Certes, dire qu’on a un plan-cul-régulier, c’est un peu faire partie de la haute. Enfin, de ceux qui ont autre chose à faire le soir qu’à baiser et faire des gosses. Mais plutôt parler de politique économique autour de la bouteille de rouge la plus chère du supermarché avant de rentrer chez soi et s’endormir chacun de son côté après avoir lu un roman qu’on ne trouve pas en gare. Le PQR c’est donc pour le genre de gens qui baisent de cinq-à-sept quoi. En loisirs. Tandis que de cinq-à-sept, nous autres sommes encore dans les transports en commun pour rentrer dans notre lointaine banlieue afin, pour ceux qui sont couples, de faire la bouffe aux plus petits et retrouver l’aîné dans les cages d’escalier de la cité d’à-côté avant qu’il ne fasse des conneries.

Le plan-cul-régulier c’est pas fait pour Ginette.

C’est trop romantique pour nous ça.

Ce qu’on recherche, Ginette et moi, c’est à satisfaire nos pulsions du bas-ventre et être en couple.

Parce que quand on est moche, le PQR, cela signifie quand on est une fille qu’on se fait troncher par un mec qui a honte de se mettre en couple avec vous. Et pour un mec, faut pas se tromper, c’est synonyme de se troncher une pute gratuite donc sale à un niveau ahurissant.

Tandis que pour les gens de la haute, revendiquer un PQR cela entraîne un débat d’esthète sur la question du supplément d’âme à mettre dans une relation de nos jours. Mais c’est un signe pour la fille qu’elle est libérée et pour le garçon qu’il n’est pas misogyne.

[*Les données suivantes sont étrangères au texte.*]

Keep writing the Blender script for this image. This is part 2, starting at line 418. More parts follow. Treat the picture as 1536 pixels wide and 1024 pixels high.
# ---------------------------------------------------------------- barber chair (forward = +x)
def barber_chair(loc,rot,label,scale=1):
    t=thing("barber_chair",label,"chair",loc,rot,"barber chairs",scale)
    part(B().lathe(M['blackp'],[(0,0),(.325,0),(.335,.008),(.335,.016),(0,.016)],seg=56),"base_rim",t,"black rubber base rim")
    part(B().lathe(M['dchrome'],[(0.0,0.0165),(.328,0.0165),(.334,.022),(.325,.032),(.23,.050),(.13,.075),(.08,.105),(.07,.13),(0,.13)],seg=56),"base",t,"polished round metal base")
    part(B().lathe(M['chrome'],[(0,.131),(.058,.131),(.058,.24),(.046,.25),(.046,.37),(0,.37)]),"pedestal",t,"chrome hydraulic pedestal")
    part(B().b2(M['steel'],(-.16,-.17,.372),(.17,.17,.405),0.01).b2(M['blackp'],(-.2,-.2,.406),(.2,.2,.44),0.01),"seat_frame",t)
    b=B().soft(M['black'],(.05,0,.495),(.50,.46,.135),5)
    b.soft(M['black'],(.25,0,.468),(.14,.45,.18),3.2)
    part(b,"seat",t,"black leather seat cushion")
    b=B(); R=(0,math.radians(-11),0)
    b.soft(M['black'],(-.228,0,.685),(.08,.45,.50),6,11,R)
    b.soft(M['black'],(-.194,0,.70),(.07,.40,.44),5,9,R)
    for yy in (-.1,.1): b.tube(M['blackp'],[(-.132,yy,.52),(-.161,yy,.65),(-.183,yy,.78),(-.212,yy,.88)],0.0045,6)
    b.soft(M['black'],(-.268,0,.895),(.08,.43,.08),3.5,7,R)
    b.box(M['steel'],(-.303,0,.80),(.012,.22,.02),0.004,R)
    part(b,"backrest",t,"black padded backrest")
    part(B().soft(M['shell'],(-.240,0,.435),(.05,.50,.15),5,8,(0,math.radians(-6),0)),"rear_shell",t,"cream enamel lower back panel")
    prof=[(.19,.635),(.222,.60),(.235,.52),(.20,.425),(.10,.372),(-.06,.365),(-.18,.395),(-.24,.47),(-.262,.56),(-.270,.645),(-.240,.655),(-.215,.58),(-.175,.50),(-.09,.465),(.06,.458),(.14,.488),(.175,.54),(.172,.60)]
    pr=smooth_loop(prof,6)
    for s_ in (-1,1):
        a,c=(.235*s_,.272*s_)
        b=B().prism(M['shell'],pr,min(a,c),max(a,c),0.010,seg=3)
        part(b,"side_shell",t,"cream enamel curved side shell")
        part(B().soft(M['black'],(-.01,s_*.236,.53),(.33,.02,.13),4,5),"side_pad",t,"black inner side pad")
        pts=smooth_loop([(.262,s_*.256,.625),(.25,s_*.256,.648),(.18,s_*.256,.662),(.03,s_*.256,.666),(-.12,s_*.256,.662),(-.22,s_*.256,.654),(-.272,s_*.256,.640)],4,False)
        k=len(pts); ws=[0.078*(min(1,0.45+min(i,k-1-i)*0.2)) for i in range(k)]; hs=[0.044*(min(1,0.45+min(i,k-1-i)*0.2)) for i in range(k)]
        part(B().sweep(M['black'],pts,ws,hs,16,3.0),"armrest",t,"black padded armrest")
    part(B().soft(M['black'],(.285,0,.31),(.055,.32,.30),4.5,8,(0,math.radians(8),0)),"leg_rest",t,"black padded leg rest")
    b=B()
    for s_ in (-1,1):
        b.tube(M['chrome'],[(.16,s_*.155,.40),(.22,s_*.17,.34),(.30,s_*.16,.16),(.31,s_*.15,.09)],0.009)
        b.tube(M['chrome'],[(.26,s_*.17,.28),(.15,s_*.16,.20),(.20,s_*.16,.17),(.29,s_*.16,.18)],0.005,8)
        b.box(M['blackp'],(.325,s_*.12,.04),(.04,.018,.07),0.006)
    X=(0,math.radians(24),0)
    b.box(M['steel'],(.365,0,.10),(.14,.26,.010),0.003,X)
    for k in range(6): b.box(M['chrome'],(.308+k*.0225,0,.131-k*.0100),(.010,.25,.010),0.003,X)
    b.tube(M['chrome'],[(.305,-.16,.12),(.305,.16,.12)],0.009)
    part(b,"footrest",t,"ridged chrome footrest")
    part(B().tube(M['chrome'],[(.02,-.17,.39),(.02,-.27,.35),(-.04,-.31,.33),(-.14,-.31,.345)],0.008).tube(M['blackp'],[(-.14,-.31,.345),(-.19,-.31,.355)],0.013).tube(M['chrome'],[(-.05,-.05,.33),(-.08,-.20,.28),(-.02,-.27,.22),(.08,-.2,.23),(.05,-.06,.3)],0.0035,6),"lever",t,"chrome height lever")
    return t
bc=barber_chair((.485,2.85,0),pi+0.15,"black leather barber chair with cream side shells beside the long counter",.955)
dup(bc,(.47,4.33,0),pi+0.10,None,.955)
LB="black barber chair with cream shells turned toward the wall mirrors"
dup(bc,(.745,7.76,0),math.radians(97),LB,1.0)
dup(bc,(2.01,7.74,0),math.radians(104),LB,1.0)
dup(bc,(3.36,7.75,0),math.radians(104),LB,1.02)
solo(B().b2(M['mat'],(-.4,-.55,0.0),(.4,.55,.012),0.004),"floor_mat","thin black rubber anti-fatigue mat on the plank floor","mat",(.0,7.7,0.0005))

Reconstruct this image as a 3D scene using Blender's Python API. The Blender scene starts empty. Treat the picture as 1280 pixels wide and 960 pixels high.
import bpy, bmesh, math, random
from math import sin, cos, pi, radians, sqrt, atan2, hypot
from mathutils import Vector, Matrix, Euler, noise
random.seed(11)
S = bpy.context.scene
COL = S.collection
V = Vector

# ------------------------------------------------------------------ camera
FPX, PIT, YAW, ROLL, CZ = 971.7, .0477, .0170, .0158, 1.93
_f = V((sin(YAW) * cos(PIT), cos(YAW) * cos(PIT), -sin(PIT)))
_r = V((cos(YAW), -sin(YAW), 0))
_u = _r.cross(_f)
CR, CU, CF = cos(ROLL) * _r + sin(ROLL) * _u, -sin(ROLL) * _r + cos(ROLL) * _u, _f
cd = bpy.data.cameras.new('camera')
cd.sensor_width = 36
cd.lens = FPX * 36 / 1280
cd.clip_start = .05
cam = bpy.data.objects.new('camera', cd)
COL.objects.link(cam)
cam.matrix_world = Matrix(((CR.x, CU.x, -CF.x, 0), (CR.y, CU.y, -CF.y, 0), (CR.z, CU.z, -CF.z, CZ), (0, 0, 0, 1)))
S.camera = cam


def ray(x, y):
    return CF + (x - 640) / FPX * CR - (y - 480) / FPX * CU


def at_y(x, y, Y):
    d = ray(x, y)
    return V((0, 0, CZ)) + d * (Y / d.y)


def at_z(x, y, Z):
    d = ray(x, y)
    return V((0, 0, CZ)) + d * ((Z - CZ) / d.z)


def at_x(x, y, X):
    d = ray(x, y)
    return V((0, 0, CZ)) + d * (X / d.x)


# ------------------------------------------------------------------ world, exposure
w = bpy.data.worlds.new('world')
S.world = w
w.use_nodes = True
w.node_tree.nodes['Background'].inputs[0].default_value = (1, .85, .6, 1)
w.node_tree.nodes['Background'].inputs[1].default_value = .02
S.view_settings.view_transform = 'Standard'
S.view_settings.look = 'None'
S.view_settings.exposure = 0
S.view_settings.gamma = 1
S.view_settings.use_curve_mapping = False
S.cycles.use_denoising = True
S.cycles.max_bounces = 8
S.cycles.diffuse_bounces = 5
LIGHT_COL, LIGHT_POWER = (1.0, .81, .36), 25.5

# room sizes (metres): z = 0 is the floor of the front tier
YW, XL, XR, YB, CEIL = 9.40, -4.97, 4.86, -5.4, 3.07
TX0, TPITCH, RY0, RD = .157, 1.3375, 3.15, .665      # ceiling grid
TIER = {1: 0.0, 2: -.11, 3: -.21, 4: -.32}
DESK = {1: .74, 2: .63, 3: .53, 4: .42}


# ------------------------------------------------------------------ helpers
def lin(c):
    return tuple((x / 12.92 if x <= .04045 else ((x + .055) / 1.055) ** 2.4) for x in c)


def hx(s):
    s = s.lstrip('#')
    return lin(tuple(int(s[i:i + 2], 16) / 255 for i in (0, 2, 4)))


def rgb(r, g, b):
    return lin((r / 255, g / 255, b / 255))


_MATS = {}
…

Voilà pourquoi, nous, les moches, on préfère être simplement un couple avec la baise hebdomadaire du samedi soir et les courses au supermarché le lendemain matin.

Le statut social du couple est le seul enviable quand on est moche.

Il présuppose que, malgré notre laideur, on aurait peut-être des qualités puisqu’on a quand même réussi à se dégoter quelqu’un.

Bref.

Avec Ginette on a décidé de se revoir.